Cellphones in Africa (New York Times article)

There’s an article in the Times about the amazing popularity of cellphones in Africa. Factually, the data is quite amazing: between 1999 and 2004, the number of subscribers to mobile phone services increased at an annual rate averaging 58 percent. There are now nearly 77 million cellphone subscribers in Africa, up from just 7.5 million a few years ago.

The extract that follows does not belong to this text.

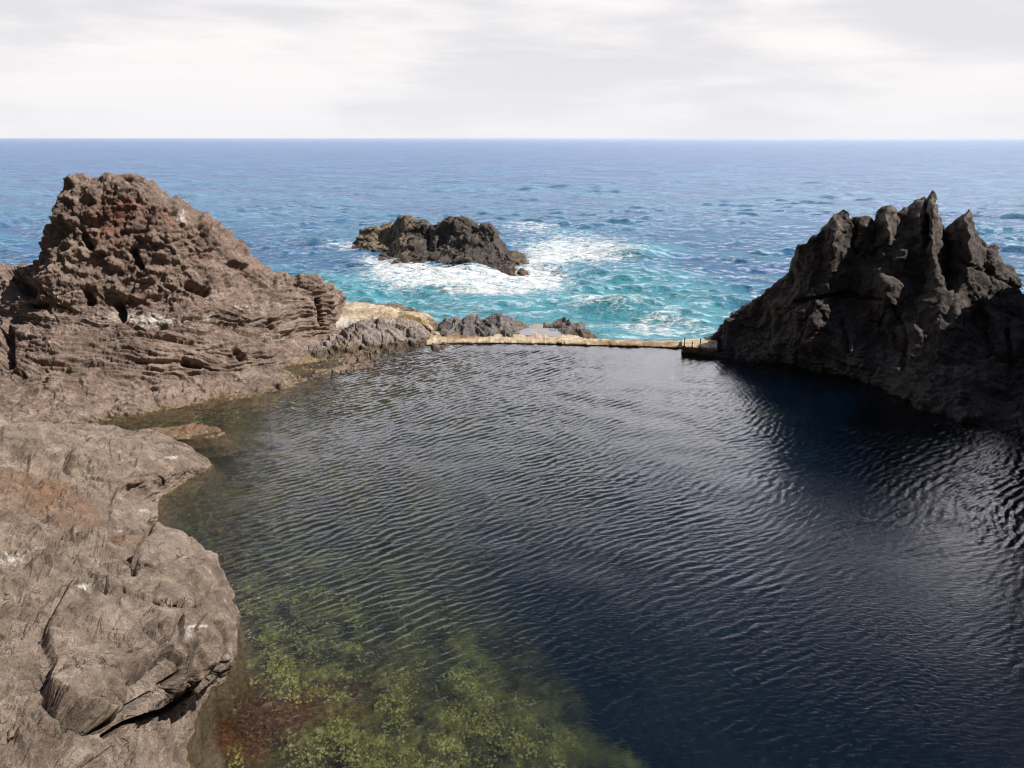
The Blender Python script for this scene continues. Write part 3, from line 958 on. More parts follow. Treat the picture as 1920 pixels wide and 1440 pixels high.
# rusty posts
mp, t = new_mat('rusty_iron')
pos = t.n('ShaderNodeNewGeometry').outputs['Position']
c = t.mix(t.noise(pos, 30, 4), (0.035, 0.02, 0.014), (0.11, 0.05, 0.025))
b = t.n('ShaderNodeBsdfPrincipled', {'Base Color': c, 'Roughness': 0.7, 'Metallic': 0.3})
t.n('ShaderNodeOutputMaterial', {'Surface': b.outputs[0]})


def lathe(name, prof, origin, mat, n=12, parent=None):
    V, q = [], []
    for r, z in prof:
        for k in range(n):
            V.append((r * cos(2 * pi * k / n), r * sin(2 * pi * k / n), z))
    for i in range(len(prof) - 1):
        for k in range(n):
            q.append((i * n + k, i * n + (k + 1) % n, (i + 1) * n + (k + 1) % n, (i + 1) * n + k))
    o = quads_mesh(name, np.array(V), np.array(q), np.zeros(3))
    o.location = origin
    o.data.materials.append(mat)
    if parent:
        o.parent = parent
    return o


for px, py, hh, lab in ((1283, 649, 0.30, 'rusty iron post on the landing, farthest from the dark rock'),
                        (1297.5, 651, 0.19, 'shortest rusty iron post, midway along the small landing'),
                        (1312.5, 652, 0.33, 'rusty iron post on the landing, nearest the dark rock')):
    base = at_z(px, py, 0.30)
    e = bpy.data.objects.new('iron_post', None)
    e.empty_display_size = 0.1
    e.location = base
    COL.objects.link(e)
    tag(e, lab, 'post', 'rusty posts on the landing')
    lathe('rod', [(0.0, -.03), (.022, -.03), (.022, hh * .4), (.02, hh - .02), (.0, hh - .02)], (0, 0, 0), mp, parent=e)
    lathe('base_flange', [(0.0, -.02), (.05, -.02), (.05, .015), (.025, .02), (0.0, .02)], (0, 0, 0), mp, parent=e)
    lathe('knob', [(0.0, hh - .02), (.028, hh - .018), (.03, hh + .01), (.018, hh + .03), (0.0, hh + .032)], (0, 0, 0), mp, parent=e)

# ================================================================== NEAR SHORE ROCK (left foreground)
# each row has the same stations along the shore, from the far inlet round the point to below the frame
R_toe = [(40, 828), (160, 832), (260, 842), (350, 864), (425, 885), (372, 925), (330, 962), (325, 1005), (372, 1050), (425, 1100), (470, 1165), (465, 1245), (430, 1330), (400, 1420), (390, 1520), (380, 1700)]
z_toe = [-1.7] * 16
R_wl = [(40, 797), (150, 802), (245, 812), (325, 833), (395, 868), (338, 908), (297, 942), (290, 985), (340, 1015), (395, 1080), (432, 1150), (424, 1236), (392, 1305), (368, 1375), (352, 1440), (335, 1600)]
z_wl = [0, 0, 0, 0, 0, 0, 0, 0, 0, 0, 0, 0, 0, 0, 0, 0]
R_rim_ = 0
R_rim = [(30, 788), (140, 796), (232, 804), (312, 824), (372, 863), (322, 892), (262, 922), (250, 978), (312, 995), (362, 1045), (420, 1125), (412, 1215), (330, 1285), (262, 1325), (215, 1375), (180, 1500)]
z_rim = [.15, .15, .2, .25, .15, .35, .5, .5, .6, .8, 1.0, 1.15, 1.4, 1.55, 1.6, 1.7]
R_in1 = [(10, 782), (110, 800), (190, 815), (260, 840), (290, 868), (255, 890), (215, 925), (205, 975), (240, 1030), (280, 1085), (340, 1140), (325, 1195), (235, 1240), (180, 1290), (135, 1360), (100, 1510)]
z_in1 = [.35, .4, .55, .65, .65, .8, .9, 1.0, 1.1, 1.25, 1.45, 1.65, 1.85, 2.0, 2.1, 2.2]
R_in2 = [(-30, 775), (60, 800), (110, 825), (130, 860), (140, 890), (130, 920), (120, 950), (110, 990), (120, 1050), (130, 1110), (150, 1170), (140, 1230), (100, 1290), (60, 1350), (20, 1430), (-40, 1540)]
z_in2 = [.8, .9, 1.05, 1.15, 1.2, 1.25, 1.35, 1.4, 1.55, 1.7, 1.85, 2.0, 2.15, 2.3, 2.4, 2.5]
R_in3 = [(-90, 750), (-20, 790), (0, 820), (0, 860), (0, 900), (-10, 930), (-10, 970), (-20, 1010), (-20, 1070), (-20, 1130), (-20, 1190), (-30, 1260), (-60, 1330), (-90, 1400), (-130, 1480), (-180, 1600)]
z_in3 = [1.3, 1.5, 1.6, 1.7, 1.7, 1.75, 1.8, 1.85, 1.95, 2.1, 2.25, 2.4, 2.5, 2.6, 2.7, 2.8]
R_out = [(-500, 730), (-480, 760), (-460, 800), (-460, 840), (-460, 880), (-460, 930), (-460, 980), (-460, 1030), (-460, 1090), (-470, 1150), (-480, 1220), (-500, 1290), (-520, 1370), (-560, 1450), (-600, 1540), (-650, 1680)]
z_out = [2.6, 2.6, 2.6, 2.6, 2.6, 2.6, 2.6, 2.7, 2.8, 2.9, 3, 3, 3.1, 3.2, 3.2, 3.2]
RR = []
tt = np.arange(16.0)
a = np.array(R_rim, float)
ls = np.concatenate([[0], np.cumsum(np.hypot(*np.diff(a, axis=0).T) + 20)])
ui = np.linspace(0, ls[-1], 900)
for R_, z_ in ((R_wl, z_wl), (R_wl, z_wl), (R_rim, z_rim), (R_in1, z_in1), (R_in2, z_in2), (R_in3, z_in3), (R_out, z_out)):
    a = np.array([[x, y, z] for (x, y), z in zip(R_, z_)], float)
    v = pchip(ls, a, ui)
    RR.append(at_z(v[:, 0], v[:, 1], v[:, 2]))
RR[0] = RR[0] + np.array([0.55, 0.0, -1.8])
RR = np.array(RR)
Pg = pchip(np.array([0, 0.6, 1.2, 2.4, 3.6, 4.8, 6.5]), RR, np.interp(np.linspace(0, 1, 620), [0, .12, .3, .55, .75, .9, 1], [0, .6, 1.2, 2.4, 3.6, 4.8, 6.5]))
edge = lambda p: sm(p[:, 2], 0.0, 0.9)
crumb = lambda p: np.clip(1.0 * pxb(p, 90, 960, 110, 90) + .8 * pxb(p, 20, 1150, 60, 120) + .6 * pxb(p, 60, 1400, 90, 60) + .5 * pxb(p, 325, 1270, 30, 20) + .15 + .55 * fbm(p * .8, 3), 0.10, 1.1)
Pg = displace(Pg, [
    masked(d_blocks(0.45, 0.34, 0.0, (1, 1, 1), seed=7.7), lambda p: 0.3 + 0.7 * edge(p)),
    masked(d_blocks(1.0, 0.17, 0.03, (1, .75, 1), warp=.3, crackw=.03, seed=2.7), lambda p: (0.5 + 0.5 * edge(p)) * (.5 + .5 * crumb(p))),
    masked(d_blocks(2.1, 0.07, 0.01, (1, .8, 1), warp=.3, crackw=.03, seed=5.7), lambda p: .6 + .4 * crumb(p)),
    masked(d_rid(0.9, 0.055, 5, (1, 1, 1.3)), lambda p: edge(p) * (.15 + .85 * crumb(p))),
    masked(d_blocks(2.4, 0.05, 0.03, crackw=.05, seed=8), lambda p: .15 + .85 * crumb(p)),
    masked(d_fbm(3.0, 0.085, 6, gain=.62), lambda p: .18 + .82 * crumb(p)),
    masked(cav(2.4, 0.07, 4.0), lambda p: .25 + .75 * crumb(p)),
    masked(strata(0.03, 7.0, 0.5, -.3, .25), lambda p: .5 + .5 * crumb(p)),
    plates([([(75, 1190), (132, 1092), (185, 1082), (228, 1096), (262, 1120), (325, 1135), (335, 1165), (318, 1210), (296, 1240), (240, 1288), (200, 1350), (180, 1368), (128, 1352), (80, 1312), (95, 1255)], .16, 9),
            ([(78, 1292), (100, 1262), (137, 1244), (178, 1240), (220, 1248), (262, 1225), (296, 1240), (240, 1288), (200, 1350), (180, 1368), (128, 1352), (80, 1312)], .10, 6),
            ([(330, 1165), (362, 1140), (405, 1112), (432, 1135), (440, 1150), (425, 1240), (345, 1308), (298, 1334), (240, 1354), (200, 1376), (240, 1322), (285, 1298), (345, 1250), (352, 1225), (335, 1200)], .14, 7),
            ([(356, 1190), (375, 1168), (405, 1166), (420, 1190), (412, 1240), (365, 1262), (352, 1225)], .08, 8),
            ([(219, 914), (262, 905), (297, 942), (292, 985), (262, 1020), (250, 1060), (224, 1046), (193, 1020), (203, 983)], -.14, 6),
            ([(0, 800), (60, 790), (240, 812), (300, 838), (240, 850), (200, 880), (120, 860), (60, 850), (0, 850)], .07, 6),
            ([(222, 905), (265, 893), (292, 889), (308, 900), (300, 925), (272, 938), (240, 925)], .06, 4)], .8),
    cracks([([(153, 890), (193, 901), (219, 903), (230, 898), (264, 892), (290, 888), (306, 898), (306, 912)], 1.6, .10), ([(75, 1136), (100, 1118), (128, 1094)], 3.2, .35),
            ([(228, 1094), (237, 1111), (265, 1119), (300, 1126), (359, 1135), (380, 1122), (400, 1100)], 2.0, .18), ([(78, 1292), (102, 1262), (137, 1244), (175, 1239), (220, 1248)], 1.3, .07),
            ([(78, 1314), (100, 1338), (125, 1354)], 3.5, .4), ([(122, 1352), (156, 1370), (188, 1366), (200, 1354)], 6.5, .7), ([(240, 1282), (281, 1250), (300, 1235), (322, 1212)], 3.2, .45),
            ([(318, 1222), (334, 1236)], 9, .6), ([(237, 1325), (281, 1300)], 3.5, .4), ([(300, 1284), (345, 1258)], 5.5, .6), ([(194, 1381), (237, 1356), (272, 1343), (297, 1337), (344, 1309), (403, 1263), (422, 1238)], 4.0, .6),
            ([(422, 1238), (421, 1200), (418, 1180), (403, 1166)], 2.2, .3), ([(408, 1168), (418, 1180)], 5, .4), ([(36, 846), (57, 849)], 7, .5), ([(55, 850), (50, 890), (60, 905)], 2, .15), ([(205, 975), (208, 945), (219, 914)], 1.6, .12),
            ([(193, 1020), (224, 1046), (250, 1067)], 1.5, .12), ([(250, 1075), (258, 1030), (280, 994)], 4.5, .5), ([(252, 1108), (300, 1134), (365, 1136)], 2.5, .18), ([(205, 825), (206, 850)], 1.2, .08), ([(340, 1130), (372, 1106)], 2, .2), ([(85, 1290), (65, 1250), (30, 1230)], 1.2, .06),
            ([(150, 1440), (210, 1400), (240, 1440)], 1.2, .06), ([(300, 1360), (318, 1420), (330, 1460)], 1.2, .07), ([(345, 1320), (335, 1400)], 2, .1), ([(0, 990), (60, 1000), (150, 1050), (220, 1060)], 1.5, .08),
            ([(200, 1190), (230, 1150), (262, 1135)], 1.2, .08), ([(0, 1200), (60, 1170), (75, 1136)], 1.5, .1)], .9),
    d_fbm(9.0, 0.006, 4, gain=.7),
], sign=1)
p = Pg.reshape(-1, 3)
tint = 0.62 * (0.85 * blob(p, 110, 935, 70, 40, 1.2) + 0.8 * blob(p, 200, 1020, 60, 30, 1.1) + 0.5 * blob(p, 20, 960, 60, 60, 1.7))
stain = (.75 * pxb(p, 22, 1048, 22, 12) + .75 * pxb(p, 163, 1100, 24, 9) + .6 * pxb(p, 266, 957, 8, 4) + .8 * pxb(p, 320, 858, 12, 3) + .55 * pxb(p, 15, 872, 25, 5)
         + .5 * pxb(p, 20, 1083, 14, 4) + .95 * pxb(p, 352, 1192, 6, 12) + .9 * pxb(p, 372, 1174, 18, 3) + .5 * pxb(p, 100, 818, 10, 4) + .6 * pxb(p, 225, 995, 12, 5) + .4 * pxb(p, 395, 1205, 6, 16))
o = grid_mesh('shore_rock', Pg, attrs={'tint': tint, 'stain': stain})
o.data.materials.append(M_near)
near_o = o
tag(o, 'broad brown lava platform in the left foreground with a point reaching into the pool', 'rock')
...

As I said, the data is amazing.

But the article itself and the presentation of the numbers is shockingly full of a number of egregious American stereotypes about Africa. A generous reading of the article would be that the reporter, Sharon LaFraniere, is attempting to show how Africa is so not like what we think it is. But in doing so, she replays and builds upon a dozen different negative images of Africa. The title itself–“Cellphones Catapult Rural Africa to 21st Century”–presumes that all of rural Africa is exactly the same, and that this gigantic generalized Africa has been, prior to the appearance of the cellphone, stuck in a backwards, even primitive era. It reminds me of The Gods Must Be Crazy, except substitute a Coke bottle with a Nokia. In either case, Africans are primitive people “rescued” by Western culture and technology.

But wait, there’s more.

In the following lines from the article, I don’t know who should be more offended, Africans or Mongolians:

Africa’s cellphone boom has taken the industry by surprise. Africans have never been rabid telephone users; even Mongolians have twice as many land lines per person.

Perhaps the most offensive stereotype evoked in the article is this description of Africa that would fit better in a Tarzan movie:

On a continent where some remote villages still communicate by beating drums, cellphones are a technological revolution akin to television in the 1940’s in the United States.

Did I really just read that? “Beating drums”?

Even if it’s true (and I’m not saying it is), the image of the black African beating a drum is so loaded with cultural stereotypes and assumptions that it really shouldn’t be the basis of a metaphor in a serious journalistic piece. The image speaks volumes about power, control, language, and technology, and in every way positions Europe and North America as superior to Africa.

I think it’s time to go read some Edgar Rice Burroughs.